TO BE DONE.
Quote only the lines from the line containing "Recreate this scene" to the line containing "COL = SC.collection", with both of those lines included, please, exactly as written.

--- Start RECORD LIST ---

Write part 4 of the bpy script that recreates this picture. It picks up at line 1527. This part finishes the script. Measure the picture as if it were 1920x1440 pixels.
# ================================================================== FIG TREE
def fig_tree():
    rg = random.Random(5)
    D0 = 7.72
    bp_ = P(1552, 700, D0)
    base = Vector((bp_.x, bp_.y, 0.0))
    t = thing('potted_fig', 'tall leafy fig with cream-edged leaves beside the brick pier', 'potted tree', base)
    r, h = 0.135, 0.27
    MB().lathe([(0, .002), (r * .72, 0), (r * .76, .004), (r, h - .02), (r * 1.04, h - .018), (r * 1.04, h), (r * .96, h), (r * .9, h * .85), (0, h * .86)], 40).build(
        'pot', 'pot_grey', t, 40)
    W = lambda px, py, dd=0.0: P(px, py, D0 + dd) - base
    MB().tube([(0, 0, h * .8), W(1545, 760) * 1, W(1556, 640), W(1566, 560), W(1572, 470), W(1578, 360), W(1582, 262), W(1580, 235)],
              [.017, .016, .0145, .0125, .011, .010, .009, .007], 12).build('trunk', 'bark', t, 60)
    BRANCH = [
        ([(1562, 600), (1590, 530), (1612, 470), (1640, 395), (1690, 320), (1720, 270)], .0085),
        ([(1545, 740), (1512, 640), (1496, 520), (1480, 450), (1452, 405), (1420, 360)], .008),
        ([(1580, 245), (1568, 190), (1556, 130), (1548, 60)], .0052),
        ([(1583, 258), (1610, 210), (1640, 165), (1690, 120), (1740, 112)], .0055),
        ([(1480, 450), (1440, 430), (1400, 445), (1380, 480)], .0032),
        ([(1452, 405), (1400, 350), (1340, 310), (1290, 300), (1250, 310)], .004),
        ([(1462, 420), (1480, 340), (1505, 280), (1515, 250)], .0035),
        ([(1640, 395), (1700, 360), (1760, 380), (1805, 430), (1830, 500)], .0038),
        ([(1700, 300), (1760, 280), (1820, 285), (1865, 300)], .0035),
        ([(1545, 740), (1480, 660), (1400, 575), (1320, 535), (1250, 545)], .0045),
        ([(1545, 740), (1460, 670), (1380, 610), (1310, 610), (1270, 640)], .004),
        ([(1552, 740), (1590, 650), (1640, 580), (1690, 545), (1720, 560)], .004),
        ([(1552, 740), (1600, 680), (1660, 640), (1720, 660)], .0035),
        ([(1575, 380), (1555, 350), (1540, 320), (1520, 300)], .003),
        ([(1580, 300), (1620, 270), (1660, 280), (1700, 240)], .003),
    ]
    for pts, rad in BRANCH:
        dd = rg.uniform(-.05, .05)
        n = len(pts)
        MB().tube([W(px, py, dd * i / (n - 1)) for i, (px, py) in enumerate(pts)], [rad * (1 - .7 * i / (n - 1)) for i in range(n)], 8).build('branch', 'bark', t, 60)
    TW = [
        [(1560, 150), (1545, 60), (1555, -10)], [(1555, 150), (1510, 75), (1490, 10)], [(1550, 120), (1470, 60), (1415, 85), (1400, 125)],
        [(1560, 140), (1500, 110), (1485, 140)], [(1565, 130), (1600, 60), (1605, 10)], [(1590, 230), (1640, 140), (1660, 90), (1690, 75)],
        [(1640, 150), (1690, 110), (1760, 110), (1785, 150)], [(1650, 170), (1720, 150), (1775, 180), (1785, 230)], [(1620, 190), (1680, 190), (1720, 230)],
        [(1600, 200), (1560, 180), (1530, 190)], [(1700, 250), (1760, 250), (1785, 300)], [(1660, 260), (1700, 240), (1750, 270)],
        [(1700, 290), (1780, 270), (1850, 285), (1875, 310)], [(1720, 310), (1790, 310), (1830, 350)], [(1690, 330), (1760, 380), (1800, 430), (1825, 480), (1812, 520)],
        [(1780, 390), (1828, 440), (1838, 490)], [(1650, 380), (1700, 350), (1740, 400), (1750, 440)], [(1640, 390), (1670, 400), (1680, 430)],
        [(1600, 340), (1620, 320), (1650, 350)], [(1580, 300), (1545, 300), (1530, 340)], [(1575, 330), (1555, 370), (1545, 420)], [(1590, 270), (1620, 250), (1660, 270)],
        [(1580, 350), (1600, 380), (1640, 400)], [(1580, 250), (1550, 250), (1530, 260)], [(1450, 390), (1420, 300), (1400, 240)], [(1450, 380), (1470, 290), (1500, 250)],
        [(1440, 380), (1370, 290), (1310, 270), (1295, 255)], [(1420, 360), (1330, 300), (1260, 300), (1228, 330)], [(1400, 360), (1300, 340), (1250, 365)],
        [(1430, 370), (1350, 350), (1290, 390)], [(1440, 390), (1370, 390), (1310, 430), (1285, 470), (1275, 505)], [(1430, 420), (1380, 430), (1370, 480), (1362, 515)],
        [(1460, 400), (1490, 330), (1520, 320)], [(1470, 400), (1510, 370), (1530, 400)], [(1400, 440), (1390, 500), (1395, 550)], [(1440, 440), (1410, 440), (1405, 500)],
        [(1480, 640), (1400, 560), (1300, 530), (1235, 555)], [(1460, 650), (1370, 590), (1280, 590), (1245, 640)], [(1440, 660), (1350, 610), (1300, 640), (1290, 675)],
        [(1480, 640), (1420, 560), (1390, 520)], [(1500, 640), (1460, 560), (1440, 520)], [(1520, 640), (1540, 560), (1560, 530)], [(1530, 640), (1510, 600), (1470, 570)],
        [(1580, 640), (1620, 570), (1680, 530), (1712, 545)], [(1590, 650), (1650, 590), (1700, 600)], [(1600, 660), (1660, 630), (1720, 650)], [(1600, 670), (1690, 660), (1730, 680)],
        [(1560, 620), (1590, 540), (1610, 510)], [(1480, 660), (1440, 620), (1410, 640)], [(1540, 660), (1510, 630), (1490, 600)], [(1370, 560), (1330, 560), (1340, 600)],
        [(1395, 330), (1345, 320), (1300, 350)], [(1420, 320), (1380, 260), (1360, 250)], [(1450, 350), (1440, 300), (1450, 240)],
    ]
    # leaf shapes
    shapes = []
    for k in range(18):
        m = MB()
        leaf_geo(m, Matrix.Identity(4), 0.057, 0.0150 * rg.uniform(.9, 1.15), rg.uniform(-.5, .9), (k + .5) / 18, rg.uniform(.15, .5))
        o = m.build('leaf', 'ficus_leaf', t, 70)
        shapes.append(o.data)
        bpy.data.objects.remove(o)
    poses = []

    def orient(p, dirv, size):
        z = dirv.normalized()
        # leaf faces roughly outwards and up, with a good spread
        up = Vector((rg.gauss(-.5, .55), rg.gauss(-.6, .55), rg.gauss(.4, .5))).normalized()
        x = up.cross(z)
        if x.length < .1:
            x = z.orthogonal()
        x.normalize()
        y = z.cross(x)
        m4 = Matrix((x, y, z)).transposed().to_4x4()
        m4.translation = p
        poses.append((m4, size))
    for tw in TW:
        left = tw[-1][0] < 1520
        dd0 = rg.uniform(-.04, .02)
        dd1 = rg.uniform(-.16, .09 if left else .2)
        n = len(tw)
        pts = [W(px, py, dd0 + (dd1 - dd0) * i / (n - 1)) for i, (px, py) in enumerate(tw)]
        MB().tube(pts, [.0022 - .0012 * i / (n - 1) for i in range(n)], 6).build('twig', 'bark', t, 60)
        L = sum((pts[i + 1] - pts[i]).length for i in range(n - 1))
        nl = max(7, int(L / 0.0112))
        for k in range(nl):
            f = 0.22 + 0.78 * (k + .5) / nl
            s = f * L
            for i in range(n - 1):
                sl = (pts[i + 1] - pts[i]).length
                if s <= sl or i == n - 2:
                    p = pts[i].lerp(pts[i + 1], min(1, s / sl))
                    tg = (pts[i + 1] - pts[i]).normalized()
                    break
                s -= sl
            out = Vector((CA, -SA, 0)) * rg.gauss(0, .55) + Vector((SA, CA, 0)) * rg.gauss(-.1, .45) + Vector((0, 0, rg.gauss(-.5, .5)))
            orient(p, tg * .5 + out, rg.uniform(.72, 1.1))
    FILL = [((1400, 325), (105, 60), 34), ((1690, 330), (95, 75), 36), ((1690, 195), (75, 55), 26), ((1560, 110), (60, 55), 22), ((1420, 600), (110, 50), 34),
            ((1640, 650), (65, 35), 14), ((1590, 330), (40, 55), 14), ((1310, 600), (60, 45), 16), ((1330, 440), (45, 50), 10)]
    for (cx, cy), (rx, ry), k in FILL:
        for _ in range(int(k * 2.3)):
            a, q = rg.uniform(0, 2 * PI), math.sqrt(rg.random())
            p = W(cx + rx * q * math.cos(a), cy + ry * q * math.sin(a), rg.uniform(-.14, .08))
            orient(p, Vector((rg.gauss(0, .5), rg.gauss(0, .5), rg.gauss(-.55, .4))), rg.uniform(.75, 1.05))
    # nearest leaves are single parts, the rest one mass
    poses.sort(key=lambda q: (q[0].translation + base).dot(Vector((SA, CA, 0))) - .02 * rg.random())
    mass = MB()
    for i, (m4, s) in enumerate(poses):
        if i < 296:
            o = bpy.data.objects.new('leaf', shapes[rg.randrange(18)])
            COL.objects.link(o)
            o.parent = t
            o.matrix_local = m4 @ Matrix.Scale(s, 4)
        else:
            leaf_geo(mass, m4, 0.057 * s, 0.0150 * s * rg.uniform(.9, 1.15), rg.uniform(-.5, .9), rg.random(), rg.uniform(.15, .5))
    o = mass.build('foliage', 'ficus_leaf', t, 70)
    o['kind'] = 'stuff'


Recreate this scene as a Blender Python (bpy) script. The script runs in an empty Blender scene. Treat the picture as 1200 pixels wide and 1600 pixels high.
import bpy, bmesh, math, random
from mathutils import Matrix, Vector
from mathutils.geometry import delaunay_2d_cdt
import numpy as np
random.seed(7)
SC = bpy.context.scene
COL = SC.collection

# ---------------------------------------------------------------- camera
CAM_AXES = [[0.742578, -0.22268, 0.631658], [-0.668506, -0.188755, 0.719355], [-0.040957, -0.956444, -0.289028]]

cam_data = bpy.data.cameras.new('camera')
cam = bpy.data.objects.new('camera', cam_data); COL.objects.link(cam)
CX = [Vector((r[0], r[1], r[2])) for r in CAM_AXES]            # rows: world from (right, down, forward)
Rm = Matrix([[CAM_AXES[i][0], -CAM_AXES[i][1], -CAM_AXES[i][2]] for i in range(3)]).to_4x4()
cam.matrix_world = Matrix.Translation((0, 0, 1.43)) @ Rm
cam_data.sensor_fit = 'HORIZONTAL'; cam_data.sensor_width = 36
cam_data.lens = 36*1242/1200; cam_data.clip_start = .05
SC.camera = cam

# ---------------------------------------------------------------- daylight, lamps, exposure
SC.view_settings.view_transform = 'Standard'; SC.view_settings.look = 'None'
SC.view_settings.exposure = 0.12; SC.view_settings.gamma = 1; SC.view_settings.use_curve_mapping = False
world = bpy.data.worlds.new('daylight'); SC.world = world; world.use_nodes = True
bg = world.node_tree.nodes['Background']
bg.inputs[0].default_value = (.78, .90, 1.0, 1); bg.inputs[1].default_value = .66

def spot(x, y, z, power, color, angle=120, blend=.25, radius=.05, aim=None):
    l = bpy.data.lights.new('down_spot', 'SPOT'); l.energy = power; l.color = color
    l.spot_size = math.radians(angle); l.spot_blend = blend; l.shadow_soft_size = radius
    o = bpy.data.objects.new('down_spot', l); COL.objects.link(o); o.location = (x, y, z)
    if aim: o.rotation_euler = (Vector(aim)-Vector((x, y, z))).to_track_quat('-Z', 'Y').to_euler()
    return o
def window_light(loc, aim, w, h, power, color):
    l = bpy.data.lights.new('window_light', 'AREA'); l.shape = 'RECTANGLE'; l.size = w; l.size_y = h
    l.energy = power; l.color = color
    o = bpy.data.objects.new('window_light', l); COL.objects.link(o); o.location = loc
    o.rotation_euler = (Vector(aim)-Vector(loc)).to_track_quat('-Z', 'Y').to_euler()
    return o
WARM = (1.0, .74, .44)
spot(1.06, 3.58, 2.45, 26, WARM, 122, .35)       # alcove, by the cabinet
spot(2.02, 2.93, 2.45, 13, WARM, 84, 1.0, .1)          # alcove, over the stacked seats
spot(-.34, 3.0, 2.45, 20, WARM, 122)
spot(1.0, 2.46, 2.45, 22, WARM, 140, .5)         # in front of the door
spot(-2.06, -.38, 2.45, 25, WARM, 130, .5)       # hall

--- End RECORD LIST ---

WRITTEN SOLUTION.
Recreate this scene as a Blender Python (bpy) script. The script runs in an empty Blender scene. Treat the picture as 1200 pixels wide and 1600 pixels high.
import bpy, bmesh, math, random
from mathutils import Matrix, Vector
from mathutils.geometry import delaunay_2d_cdt
import numpy as np
random.seed(7)
SC = bpy.context.scene
COL = SC.collection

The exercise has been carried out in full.